Only the unemployment index in New York has remained stationary. Today, as two years ago, there are still a million unemployed in the city. But real wages, including relief income, have gone down. While the New York Times business index has risen from approximately 88 in August to nearly 93 on November 10, the number of families on the relief rolls (including work relief, now handled by WPA) rose from the peak of 338,000 to a new high of 363,000 during the same period. And the number continues to rise. Five weeks ago 1,600 new families were added to the home-relief rolls. During the past week 6,900 were added.
When the WPA was launched as the solution of the unemployment problem, the President announced that "the federal government must and will quit this business of relief." The new program was to give a job to every able-bodied man whom the new prosperity did not place in private industry. WPA in New York City has put 223,000 persons to work. This still leaves 750,000 unemployed who can hope for no help from WPA, since it has already reached its quota. Private industry cannot be depended upon to absorb any appreciable number of these, since business is now operating at nearly "normal" capacity without having made any great inroad on unemployment totals. In the face of these facts Victor Ridder, the Works Progress Administrator, promises a steady "deflation" of the WPA program. This will inevitably throw the released WPA workers back on the local home-relief rolls, repeating the cycle of home relief to local made work, to home relief, to federal CWA, back to home or work relief, back again to federal WPA, then on to home relief. And so round and round.
It was the purpose of WPA to absorb all employable persons on the home-relief rolls.

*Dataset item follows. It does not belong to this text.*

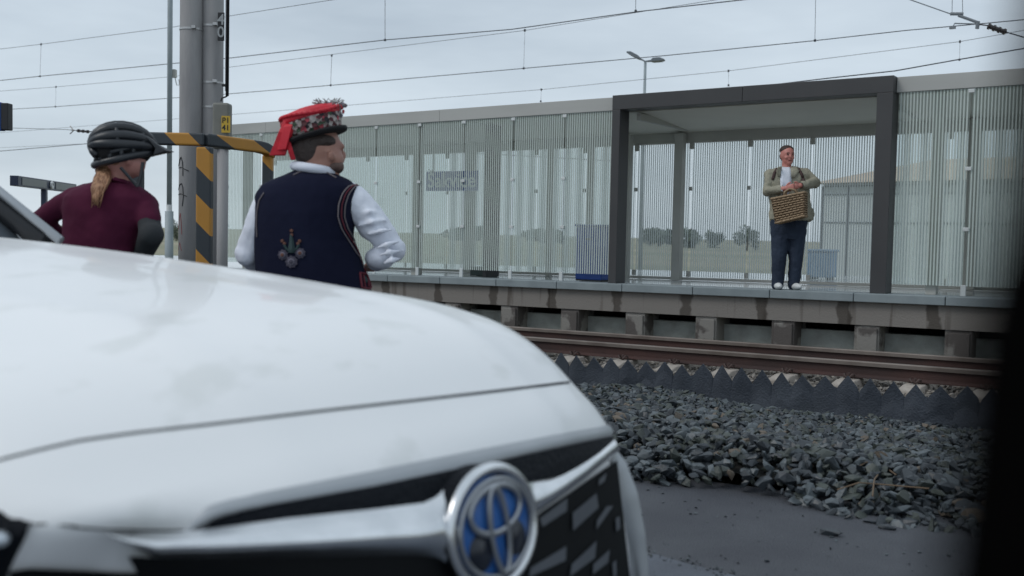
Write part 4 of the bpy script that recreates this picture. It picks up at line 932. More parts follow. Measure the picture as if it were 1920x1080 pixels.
# ---- cyclist
D1 = 4.9; k1 = D1/FPX
def P1(x, y, dd=0): return onD(x, y, D1+dd)
H1 = _R*.93+_F*.36; H1.normalize(); S1_ = Vector((H1.y, -H1.x, 0)); UP = Vector((0, 0, 1))
rows1 = [(214, 338, 26, .055), (212, 346, 44, .075), (206, 357, 68, .10), (203, 370, 80, .115), (200, 392, 80, .12), (194, 425, 72, .12), (188, 460, 66, .115), (186, 500, 66, .12), (186, 540, 74, .13), (186, 572, 72, .12)]
root1 = P1(186, 500); root1 = Vector((root1.x, root1.y, 0))
sk = MB(); rows_loft(sk, rows1, D1, .88)
limb(sk, [P1(218, 345), P1(228, 315)], [.052, .05])
hc = P1(234, 290); sk.ell(hc, H1*.100, S1_*.078, UP*.118, 18, 12); sk.ell(P1(250, 308), H1*.055, S1_*.056, UP*.062); sk.ell(P1(268, 300, .02), H1*.014, S1_*.012, UP*.016)
sk.ell(P1(240, 300, -.078), H1*.015, S1_*.01, UP*.028)
armL = [P1(136, 374), P1(76, 412, .06), P1(128, 462, .12)]; armR = [P1(274, 386), P1(284, 440, -.10), P1(262, 492, .04)]
limb(sk, armL, [.045, .035, .026]); limb(sk, armR, [.045, .036, .026])
for hb in (armL[2], armR[2]):
    sk.ell(hb+Vector((0, 0, -.03)), _R*.04, _F*.02, UP*.045)
    for j in range(4): sk.tube([hb+_R*(-.028+.018*j)+UP*-.06, hb+_R*(-.026+.018*j)+UP*-.09+_F*.012, hb+_R*(-.022+.017*j)+UP*-.115+_F*.026], [.009, .009, .007], 7)
    sk.tube([hb+_R*.03+UP*-.02, hb+_R*.055+UP*-.05], [.011, .009], 7)
hips = P1(186, 555)
legs(sk, hips-_R*.09, hips+_R*.09, [.085, .055, .038])
cyc = body_root('person', sk, SK1, tuple(root1), .012)
tag(cyc, 'cyclist seen from behind in burgundy jersey and dark helmet with blond ponytail', 'person')
M_burg = mat('burgundy_jersey', (.085, .011, .036), .85, col2=(.062, .008, .027), nscale=5, bump=.1, bscale=14, spec=.2); M_slv = mat('charcoal_sleeve', (.028, .032, .036), .9, bump=.2, bscale=20)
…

But even with the WPA quota reached, there are still some 140,000 families left on home relief, of whom more than half have one or more employable members. And these numbers on home relief arc rapidly increasing. The increase comes from three sources: first, families who have reached the end of their savings; second, workers with seasonable jobs who formerly earned enough to carry them through the slack season, but who now because of low wages and depleted resources must apply for relief at each layoff; third, workers discharged by WPA as projects are completed.